How can I create inline time signatures like those displayed in the above paragraph from Behind Bars inside a Lilypond \markup block? Do I need to manually draw the time signature, like a simpler version of this answer, or can I use Lilypond's native time signature engraver in a markup context instead of a music expression?

Context & optional follow-ups

  • I found the above excerpt in this answer to a different question while searching if someone else has already explained how to create inline time signatures.
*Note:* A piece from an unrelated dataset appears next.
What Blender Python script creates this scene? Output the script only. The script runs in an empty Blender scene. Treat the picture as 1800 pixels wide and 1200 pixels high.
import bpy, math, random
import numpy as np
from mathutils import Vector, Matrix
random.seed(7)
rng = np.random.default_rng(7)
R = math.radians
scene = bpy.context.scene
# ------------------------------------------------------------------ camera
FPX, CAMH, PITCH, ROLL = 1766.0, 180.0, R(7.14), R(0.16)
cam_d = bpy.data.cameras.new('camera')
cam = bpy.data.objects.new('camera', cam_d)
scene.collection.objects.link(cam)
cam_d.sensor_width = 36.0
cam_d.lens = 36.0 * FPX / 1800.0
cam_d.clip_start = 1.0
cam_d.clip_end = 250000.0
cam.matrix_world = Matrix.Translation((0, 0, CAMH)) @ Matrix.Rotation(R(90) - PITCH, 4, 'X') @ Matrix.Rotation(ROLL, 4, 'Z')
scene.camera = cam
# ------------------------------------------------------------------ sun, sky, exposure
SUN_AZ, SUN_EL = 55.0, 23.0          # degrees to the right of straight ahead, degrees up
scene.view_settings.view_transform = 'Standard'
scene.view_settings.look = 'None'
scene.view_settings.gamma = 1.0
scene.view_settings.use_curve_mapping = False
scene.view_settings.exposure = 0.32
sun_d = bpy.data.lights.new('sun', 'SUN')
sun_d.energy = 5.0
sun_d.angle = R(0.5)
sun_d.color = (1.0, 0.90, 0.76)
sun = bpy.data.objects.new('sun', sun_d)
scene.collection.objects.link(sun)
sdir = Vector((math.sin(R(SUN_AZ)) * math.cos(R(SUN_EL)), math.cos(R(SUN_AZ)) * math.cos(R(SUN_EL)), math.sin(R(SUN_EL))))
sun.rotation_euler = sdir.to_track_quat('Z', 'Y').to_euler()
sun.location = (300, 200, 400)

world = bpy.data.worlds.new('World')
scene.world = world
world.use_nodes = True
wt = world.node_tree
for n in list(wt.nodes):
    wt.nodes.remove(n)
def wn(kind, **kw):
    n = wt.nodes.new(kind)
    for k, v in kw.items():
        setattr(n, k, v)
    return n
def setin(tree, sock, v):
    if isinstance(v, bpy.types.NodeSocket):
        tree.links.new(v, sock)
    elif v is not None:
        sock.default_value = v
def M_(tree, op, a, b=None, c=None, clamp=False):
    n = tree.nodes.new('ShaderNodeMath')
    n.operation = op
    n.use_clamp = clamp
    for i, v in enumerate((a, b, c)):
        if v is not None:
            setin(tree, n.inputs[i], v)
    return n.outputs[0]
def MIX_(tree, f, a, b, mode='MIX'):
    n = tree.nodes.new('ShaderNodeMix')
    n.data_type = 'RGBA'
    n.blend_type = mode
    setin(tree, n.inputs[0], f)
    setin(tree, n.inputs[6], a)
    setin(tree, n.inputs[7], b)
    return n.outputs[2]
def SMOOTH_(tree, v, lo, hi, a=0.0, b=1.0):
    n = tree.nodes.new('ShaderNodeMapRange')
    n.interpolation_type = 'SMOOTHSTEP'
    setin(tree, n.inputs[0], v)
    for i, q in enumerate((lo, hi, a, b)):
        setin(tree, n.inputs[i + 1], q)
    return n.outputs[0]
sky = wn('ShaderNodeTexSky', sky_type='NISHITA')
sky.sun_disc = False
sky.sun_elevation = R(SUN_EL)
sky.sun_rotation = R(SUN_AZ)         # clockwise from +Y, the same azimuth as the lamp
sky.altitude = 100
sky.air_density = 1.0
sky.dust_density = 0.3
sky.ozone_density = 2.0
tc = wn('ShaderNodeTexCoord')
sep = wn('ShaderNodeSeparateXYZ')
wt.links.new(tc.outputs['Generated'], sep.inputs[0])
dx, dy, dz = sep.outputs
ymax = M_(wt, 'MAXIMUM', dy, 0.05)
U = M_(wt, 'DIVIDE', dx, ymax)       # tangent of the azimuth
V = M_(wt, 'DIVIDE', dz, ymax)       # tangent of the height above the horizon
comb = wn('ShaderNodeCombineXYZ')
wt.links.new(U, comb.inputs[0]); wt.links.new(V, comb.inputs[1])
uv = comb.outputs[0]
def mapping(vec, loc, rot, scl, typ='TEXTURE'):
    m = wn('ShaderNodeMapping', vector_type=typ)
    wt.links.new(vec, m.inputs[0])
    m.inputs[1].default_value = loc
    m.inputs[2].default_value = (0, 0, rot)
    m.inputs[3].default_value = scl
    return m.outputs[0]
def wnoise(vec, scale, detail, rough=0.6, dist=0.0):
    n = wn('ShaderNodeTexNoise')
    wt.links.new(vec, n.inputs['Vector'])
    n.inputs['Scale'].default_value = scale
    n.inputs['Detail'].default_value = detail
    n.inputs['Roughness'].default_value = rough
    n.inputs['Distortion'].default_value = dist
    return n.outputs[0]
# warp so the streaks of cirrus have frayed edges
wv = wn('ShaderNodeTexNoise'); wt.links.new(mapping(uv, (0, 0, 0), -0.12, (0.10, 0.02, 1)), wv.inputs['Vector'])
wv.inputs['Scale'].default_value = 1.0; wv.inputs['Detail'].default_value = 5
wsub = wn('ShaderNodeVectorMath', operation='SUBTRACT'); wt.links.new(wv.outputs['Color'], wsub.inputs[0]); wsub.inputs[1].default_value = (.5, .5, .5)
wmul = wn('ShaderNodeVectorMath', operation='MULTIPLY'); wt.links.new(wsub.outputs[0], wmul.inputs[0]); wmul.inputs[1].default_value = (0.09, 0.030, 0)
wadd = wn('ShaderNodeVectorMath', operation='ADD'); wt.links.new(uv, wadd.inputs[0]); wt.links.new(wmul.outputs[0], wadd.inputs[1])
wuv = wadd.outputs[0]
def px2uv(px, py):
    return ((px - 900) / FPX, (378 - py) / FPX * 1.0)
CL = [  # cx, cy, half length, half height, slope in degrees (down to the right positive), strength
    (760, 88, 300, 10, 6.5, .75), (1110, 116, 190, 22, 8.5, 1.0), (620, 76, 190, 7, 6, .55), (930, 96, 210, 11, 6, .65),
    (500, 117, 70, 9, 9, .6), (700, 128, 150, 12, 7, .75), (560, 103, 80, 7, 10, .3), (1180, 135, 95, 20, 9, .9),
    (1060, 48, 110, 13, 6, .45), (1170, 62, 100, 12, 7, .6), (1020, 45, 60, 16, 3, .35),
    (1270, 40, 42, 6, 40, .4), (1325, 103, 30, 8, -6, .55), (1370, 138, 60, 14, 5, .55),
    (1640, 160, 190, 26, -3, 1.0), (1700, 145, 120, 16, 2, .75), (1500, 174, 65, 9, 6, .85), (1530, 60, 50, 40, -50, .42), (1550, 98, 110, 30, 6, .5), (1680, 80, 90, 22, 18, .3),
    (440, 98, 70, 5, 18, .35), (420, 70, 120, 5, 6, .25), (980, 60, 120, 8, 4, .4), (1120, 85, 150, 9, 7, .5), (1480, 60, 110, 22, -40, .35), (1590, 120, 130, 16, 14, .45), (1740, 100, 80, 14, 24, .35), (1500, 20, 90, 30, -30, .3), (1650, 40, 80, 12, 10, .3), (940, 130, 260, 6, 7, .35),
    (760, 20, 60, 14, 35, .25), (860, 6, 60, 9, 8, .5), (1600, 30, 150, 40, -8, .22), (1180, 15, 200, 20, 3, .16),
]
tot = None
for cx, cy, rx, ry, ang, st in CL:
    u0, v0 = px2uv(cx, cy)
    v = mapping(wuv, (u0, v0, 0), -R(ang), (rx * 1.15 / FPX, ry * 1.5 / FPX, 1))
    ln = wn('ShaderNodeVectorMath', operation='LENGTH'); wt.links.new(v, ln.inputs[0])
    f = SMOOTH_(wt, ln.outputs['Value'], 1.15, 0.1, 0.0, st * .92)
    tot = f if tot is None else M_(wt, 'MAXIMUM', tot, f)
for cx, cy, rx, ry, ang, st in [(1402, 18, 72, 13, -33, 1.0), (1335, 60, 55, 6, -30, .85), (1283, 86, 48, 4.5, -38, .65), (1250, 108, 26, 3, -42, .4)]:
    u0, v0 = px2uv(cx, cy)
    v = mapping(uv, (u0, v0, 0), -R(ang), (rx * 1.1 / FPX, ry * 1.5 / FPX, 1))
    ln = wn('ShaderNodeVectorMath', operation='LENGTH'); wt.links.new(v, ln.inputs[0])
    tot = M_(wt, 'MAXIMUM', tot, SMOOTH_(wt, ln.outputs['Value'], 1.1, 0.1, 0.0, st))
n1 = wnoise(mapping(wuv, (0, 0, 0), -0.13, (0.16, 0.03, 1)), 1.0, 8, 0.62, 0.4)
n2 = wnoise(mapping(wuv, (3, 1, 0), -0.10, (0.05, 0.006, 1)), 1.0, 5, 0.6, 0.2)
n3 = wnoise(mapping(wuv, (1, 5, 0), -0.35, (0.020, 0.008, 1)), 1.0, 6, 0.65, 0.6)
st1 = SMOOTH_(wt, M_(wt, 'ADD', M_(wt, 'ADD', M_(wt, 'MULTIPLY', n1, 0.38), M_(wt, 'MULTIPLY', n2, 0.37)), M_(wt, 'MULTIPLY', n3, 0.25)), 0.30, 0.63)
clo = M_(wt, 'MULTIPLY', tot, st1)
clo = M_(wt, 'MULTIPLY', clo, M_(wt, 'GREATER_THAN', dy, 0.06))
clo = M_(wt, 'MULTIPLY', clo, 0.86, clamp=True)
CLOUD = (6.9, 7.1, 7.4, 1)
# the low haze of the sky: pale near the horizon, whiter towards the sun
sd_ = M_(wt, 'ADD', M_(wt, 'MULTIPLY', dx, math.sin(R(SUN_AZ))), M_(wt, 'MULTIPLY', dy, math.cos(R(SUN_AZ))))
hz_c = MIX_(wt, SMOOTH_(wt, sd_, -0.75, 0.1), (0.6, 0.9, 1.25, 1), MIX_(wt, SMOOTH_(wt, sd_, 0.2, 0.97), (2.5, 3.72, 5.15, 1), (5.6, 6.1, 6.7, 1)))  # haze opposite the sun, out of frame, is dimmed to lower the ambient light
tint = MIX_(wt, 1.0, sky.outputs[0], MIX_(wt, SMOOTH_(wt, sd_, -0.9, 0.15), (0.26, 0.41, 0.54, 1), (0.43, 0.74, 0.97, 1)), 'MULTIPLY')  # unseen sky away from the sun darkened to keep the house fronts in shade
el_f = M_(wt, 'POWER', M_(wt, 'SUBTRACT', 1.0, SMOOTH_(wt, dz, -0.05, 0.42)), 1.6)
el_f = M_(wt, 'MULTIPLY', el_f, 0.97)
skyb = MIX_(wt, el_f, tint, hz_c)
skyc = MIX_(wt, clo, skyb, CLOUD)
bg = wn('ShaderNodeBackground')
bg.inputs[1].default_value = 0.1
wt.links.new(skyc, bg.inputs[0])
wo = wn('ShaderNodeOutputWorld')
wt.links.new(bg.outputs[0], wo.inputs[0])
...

However, it's a scan of a book and not Lilypond output.
  • The \markup is primarily meant to be used as a header to organize the snippets I wrote about in my previous question by time signature more so than running paragraph text. I do not expect that there is a real difference between the two use cases, other than throwing in a \large for the headings.
  • For whatever reason, the Lilypond Scheme manual is ranked much lower on search engines than its notation or snippets manuals. This question feels like something that I've seen in the official documentation years ago when I first discovered Lilypond, but I can't seem to find the direct answer that my memory says should be there. The notation manual is clear that music expression can exist within markup blocks, but does not explain how to create an isolated musical object that is more complex than a single symbol/dynamic without putting an entire \score context within the markup. If this does exist like my memory says, where did I find it and (more importantly) what were the keywords you used to search?

3 Answers 3

4

Something like

\markup { The fraction \small \raise #1 \compound-meter #'(3 4) }

?

1
0

Nothing wrong with markup.

\markup \score {
  \new Staff \with { \override StaffSymbol.line-count = #0
             \remove "Clef_engraver"
           }
  {
    \time 3/4 e'16 16 16 16 16 16 16 16 16 16 16 16
    \time 6/8 16 16 16 16 16 16 16 16 16 16 16 16
    \time 12/16 16 16 16 16 16 16 16 16 16 16 16 16
  }
}
1
  • 1
    That does not make just the time signature appear inline.
    – cjm
    Commented Jan 17, 2022 at 0:24
0

If you need this more often:

#(define-markup-command (time layout props numer denom) (markup? markup?)
   (let ((stc1 (ly:stencil-aligned-to
                (interpret-markup layout props
                                  (markup #:dynamic #:fontsize -6 denom))
                X CENTER))
         (stc2 (ly:stencil-aligned-to
                (interpret-markup layout props
                                  (markup #:dynamic #:fontsize -6 #:lower 0.2 numer))
                X CENTER)))
     (ly:stencil-combine-at-edge stc1 Y UP stc2 0)))

\markup { For example, \concat {\time 3 4 ,} \time 6 8 and \time 12 16 are of equal bar length }

You cannot really use the engraver for this, as that is just some mechanism to decide where to create time signatures in scores.